▶ **Instructions to follow**: Repeat exactly the lines from the start of the material below up to and including the "me = bpy.data.meshes.new('glow_edge');" line.

▶ **Given information**:
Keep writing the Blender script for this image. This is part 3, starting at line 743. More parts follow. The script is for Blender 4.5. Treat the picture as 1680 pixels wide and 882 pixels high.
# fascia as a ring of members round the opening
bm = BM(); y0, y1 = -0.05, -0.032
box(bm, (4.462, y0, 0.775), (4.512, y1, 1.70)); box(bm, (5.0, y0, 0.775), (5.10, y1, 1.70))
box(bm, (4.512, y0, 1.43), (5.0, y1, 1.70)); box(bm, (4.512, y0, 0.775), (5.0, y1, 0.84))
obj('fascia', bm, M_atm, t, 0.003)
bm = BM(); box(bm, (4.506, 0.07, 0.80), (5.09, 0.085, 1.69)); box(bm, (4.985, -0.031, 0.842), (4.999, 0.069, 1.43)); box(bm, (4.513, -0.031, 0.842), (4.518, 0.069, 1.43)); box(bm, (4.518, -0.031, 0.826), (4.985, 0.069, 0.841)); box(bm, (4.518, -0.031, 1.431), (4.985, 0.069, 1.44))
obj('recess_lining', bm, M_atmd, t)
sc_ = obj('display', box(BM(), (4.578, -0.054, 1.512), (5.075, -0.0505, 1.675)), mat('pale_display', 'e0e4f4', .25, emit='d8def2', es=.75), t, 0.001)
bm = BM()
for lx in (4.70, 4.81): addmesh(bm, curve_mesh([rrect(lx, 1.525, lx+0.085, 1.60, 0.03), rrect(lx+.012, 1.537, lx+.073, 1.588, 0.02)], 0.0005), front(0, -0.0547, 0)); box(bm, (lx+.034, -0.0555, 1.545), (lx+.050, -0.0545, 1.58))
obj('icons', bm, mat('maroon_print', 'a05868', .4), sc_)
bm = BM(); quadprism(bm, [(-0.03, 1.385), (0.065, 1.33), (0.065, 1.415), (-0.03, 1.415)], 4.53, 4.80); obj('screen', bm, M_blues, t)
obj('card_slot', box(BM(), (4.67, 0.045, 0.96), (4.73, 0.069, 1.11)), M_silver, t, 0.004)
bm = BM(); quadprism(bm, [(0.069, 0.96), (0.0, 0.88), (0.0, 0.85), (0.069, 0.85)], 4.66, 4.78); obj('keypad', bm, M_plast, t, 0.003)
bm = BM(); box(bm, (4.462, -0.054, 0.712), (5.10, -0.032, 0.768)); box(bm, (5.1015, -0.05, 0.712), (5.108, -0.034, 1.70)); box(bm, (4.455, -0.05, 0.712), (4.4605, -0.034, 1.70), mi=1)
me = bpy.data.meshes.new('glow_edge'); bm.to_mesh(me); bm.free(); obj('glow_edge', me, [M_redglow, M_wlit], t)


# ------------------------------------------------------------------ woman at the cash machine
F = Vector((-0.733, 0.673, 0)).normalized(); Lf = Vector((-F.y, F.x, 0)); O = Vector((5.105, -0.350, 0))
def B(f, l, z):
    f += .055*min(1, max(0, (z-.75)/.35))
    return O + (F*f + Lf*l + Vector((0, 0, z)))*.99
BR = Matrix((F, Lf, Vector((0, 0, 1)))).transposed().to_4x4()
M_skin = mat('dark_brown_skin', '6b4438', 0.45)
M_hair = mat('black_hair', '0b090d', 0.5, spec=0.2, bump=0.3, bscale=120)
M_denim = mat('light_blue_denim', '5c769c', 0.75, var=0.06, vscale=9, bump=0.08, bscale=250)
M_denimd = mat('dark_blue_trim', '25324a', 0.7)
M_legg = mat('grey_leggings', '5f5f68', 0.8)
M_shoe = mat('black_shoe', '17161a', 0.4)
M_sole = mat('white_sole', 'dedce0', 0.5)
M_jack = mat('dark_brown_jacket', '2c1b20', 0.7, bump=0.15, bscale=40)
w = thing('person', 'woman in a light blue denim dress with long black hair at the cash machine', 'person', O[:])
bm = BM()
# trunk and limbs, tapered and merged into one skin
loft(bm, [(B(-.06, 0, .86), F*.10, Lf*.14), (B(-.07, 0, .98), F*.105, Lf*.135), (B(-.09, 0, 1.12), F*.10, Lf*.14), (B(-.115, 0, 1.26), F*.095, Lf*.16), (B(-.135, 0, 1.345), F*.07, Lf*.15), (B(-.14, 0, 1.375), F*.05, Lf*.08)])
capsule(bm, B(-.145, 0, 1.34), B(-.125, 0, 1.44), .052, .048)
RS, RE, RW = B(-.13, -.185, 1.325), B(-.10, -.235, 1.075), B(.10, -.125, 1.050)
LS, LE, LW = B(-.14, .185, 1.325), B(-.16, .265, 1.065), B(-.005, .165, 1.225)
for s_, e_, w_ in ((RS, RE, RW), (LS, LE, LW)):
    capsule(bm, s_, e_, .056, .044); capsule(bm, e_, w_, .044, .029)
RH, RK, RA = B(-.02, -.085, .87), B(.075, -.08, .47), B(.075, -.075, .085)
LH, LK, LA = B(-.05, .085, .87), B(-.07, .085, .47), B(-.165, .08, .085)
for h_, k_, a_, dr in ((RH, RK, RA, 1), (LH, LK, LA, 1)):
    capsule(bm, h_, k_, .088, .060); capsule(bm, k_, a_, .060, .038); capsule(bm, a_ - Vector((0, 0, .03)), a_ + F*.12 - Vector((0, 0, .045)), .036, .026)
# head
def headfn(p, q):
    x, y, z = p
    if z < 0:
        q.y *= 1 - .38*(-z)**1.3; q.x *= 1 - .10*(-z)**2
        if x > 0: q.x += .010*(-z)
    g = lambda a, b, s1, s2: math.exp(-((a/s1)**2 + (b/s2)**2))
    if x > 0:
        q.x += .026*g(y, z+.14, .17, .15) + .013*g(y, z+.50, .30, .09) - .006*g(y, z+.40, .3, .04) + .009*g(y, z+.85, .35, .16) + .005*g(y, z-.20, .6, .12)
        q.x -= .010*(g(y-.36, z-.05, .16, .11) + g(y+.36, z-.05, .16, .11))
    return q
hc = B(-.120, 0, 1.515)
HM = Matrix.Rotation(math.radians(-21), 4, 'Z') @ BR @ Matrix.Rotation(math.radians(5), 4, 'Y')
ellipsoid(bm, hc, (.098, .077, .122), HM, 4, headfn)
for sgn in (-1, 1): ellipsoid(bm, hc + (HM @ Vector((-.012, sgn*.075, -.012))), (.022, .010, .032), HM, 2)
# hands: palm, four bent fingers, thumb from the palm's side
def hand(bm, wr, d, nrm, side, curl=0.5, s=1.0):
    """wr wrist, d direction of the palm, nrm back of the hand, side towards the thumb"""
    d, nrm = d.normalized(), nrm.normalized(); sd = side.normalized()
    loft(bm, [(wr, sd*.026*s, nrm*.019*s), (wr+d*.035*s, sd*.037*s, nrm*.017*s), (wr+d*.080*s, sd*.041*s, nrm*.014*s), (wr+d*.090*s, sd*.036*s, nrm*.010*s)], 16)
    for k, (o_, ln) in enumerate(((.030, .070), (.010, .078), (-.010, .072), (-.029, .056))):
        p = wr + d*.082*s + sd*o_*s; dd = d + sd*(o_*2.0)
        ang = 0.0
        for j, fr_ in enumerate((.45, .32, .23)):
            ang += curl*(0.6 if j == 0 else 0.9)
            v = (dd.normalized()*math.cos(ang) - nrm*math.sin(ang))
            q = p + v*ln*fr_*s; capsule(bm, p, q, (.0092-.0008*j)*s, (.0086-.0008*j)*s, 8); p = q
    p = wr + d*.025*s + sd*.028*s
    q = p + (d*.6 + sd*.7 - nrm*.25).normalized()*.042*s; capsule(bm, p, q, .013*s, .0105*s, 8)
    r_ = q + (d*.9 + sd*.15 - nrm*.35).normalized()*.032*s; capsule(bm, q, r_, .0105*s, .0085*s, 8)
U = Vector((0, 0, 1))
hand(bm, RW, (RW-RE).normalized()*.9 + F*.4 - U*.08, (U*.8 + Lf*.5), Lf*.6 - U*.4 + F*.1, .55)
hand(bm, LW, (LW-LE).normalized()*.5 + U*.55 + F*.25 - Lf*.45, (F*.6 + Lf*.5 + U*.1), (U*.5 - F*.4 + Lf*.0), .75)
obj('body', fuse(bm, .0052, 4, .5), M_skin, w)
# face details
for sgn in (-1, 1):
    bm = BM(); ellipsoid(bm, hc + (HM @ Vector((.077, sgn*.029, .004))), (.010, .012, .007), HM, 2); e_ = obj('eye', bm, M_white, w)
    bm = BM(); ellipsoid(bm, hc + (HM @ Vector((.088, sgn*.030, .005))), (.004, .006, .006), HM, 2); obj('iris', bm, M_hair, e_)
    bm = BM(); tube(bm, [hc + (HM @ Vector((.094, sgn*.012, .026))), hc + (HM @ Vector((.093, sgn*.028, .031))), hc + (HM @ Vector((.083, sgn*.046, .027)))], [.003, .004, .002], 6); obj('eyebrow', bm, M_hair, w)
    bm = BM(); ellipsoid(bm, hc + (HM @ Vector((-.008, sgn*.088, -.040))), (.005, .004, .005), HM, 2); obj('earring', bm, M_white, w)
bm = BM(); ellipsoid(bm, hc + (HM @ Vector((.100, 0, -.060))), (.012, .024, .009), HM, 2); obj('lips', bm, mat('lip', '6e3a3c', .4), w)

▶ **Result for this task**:
Keep writing the Blender script for this image. This is part 3, starting at line 743. More parts follow. The script is for Blender 4.5. Treat the picture as 1680 pixels wide and 882 pixels high.
# fascia as a ring of members round the opening
bm = BM(); y0, y1 = -0.05, -0.032
box(bm, (4.462, y0, 0.775), (4.512, y1, 1.70)); box(bm, (5.0, y0, 0.775), (5.10, y1, 1.70))
box(bm, (4.512, y0, 1.43), (5.0, y1, 1.70)); box(bm, (4.512, y0, 0.775), (5.0, y1, 0.84))
obj('fascia', bm, M_atm, t, 0.003)
bm = BM(); box(bm, (4.506, 0.07, 0.80), (5.09, 0.085, 1.69)); box(bm, (4.985, -0.031, 0.842), (4.999, 0.069, 1.43)); box(bm, (4.513, -0.031, 0.842), (4.518, 0.069, 1.43)); box(bm, (4.518, -0.031, 0.826), (4.985, 0.069, 0.841)); box(bm, (4.518, -0.031, 1.431), (4.985, 0.069, 1.44))
obj('recess_lining', bm, M_atmd, t)
sc_ = obj('display', box(BM(), (4.578, -0.054, 1.512), (5.075, -0.0505, 1.675)), mat('pale_display', 'e0e4f4', .25, emit='d8def2', es=.75), t, 0.001)
bm = BM()
for lx in (4.70, 4.81): addmesh(bm, curve_mesh([rrect(lx, 1.525, lx+0.085, 1.60, 0.03), rrect(lx+.012, 1.537, lx+.073, 1.588, 0.02)], 0.0005), front(0, -0.0547, 0)); box(bm, (lx+.034, -0.0555, 1.545), (lx+.050, -0.0545, 1.58))
obj('icons', bm, mat('maroon_print', 'a05868', .4), sc_)
bm = BM(); quadprism(bm, [(-0.03, 1.385), (0.065, 1.33), (0.065, 1.415), (-0.03, 1.415)], 4.53, 4.80); obj('screen', bm, M_blues, t)
obj('card_slot', box(BM(), (4.67, 0.045, 0.96), (4.73, 0.069, 1.11)), M_silver, t, 0.004)
bm = BM(); quadprism(bm, [(0.069, 0.96), (0.0, 0.88), (0.0, 0.85), (0.069, 0.85)], 4.66, 4.78); obj('keypad', bm, M_plast, t, 0.003)
bm = BM(); box(bm, (4.462, -0.054, 0.712), (5.10, -0.032, 0.768)); box(bm, (5.1015, -0.05, 0.712), (5.108, -0.034, 1.70)); box(bm, (4.455, -0.05, 0.712), (4.4605, -0.034, 1.70), mi=1)
me = bpy.data.meshes.new('glow_edge'); bm.to_mesh(me); bm.free(); obj('glow_edge', me, [M_redglow, M_wlit], t)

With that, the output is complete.